One small cantaloupe is pureed with sugar syrup, fresh lemon juice, and a pinch of salt, then poured into the molds to freeze. The result is sooo refreshing! Paletas has definitely been my best book buy this year.

And now that the sun is back, I'm eyeing the Paletas de Coco Fresco (Fresh Coconut Ice Pops). But I've never tackled a fresh coconut. Do I need a machete? Or perhaps I should just play it safe (in more ways than one!) and do the rápidas version with tinned coconut milk...

04 August 2011

rocky and rosy

It was a week of succulents and roses: first at Wisley, then at Miller Harris, where Rachel and I popped in for birthday tea and cake.

Outside the shop, there were fabby rock plants on sale:

And inside the shop, there were roses in the perfumes and roses in the tea.

We ordered a pot of Miranda's favorite Thé Pétales, blended with rose absolute from Turkey. It had just the right hint of rose--not at all overpowering--and after two cups each, we concluded it really is the best tea on the menu.

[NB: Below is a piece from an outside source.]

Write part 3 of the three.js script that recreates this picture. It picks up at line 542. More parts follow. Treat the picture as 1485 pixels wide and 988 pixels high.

While it was tempting to bring home a little something rocky or rosy, I was very good. After all, it wasn't my birthday--not quite yet! Happy Birthday, Rachel!

02 August 2011

wisley wander, take two

Here's a less melty Yogurt Pop with Berries,

a quick treat before heading out to RHS Wisley. It'd been quite a while since our last visit, when we made the mistake of going on a jam-packed Grow Your Own Weekend. But despite the overflowing car park, it didn't feel too busy this time round.

We admired the succulents in the Model Gardens and Glasshouse, which seemed appropriate on such a scorching day.

I thought the rose season had ended, but we strolled past bed after bed of amazing blooms:

And there were more humble flowers too:

But my favorite part, as always, was the 'allotment', showcasing the best methods for growing fruit and veg. There were awe-inspiring espaliers of apples and pears and nectarines and peaches,

as well as a shady grape arbor to shelter from the midday sun:

We're now considering adding apples, pears, and grapes to our plot too. But without a sunny wall or greenhouse, I'm pretty sure we won't be growing our own peaches...or pineapples!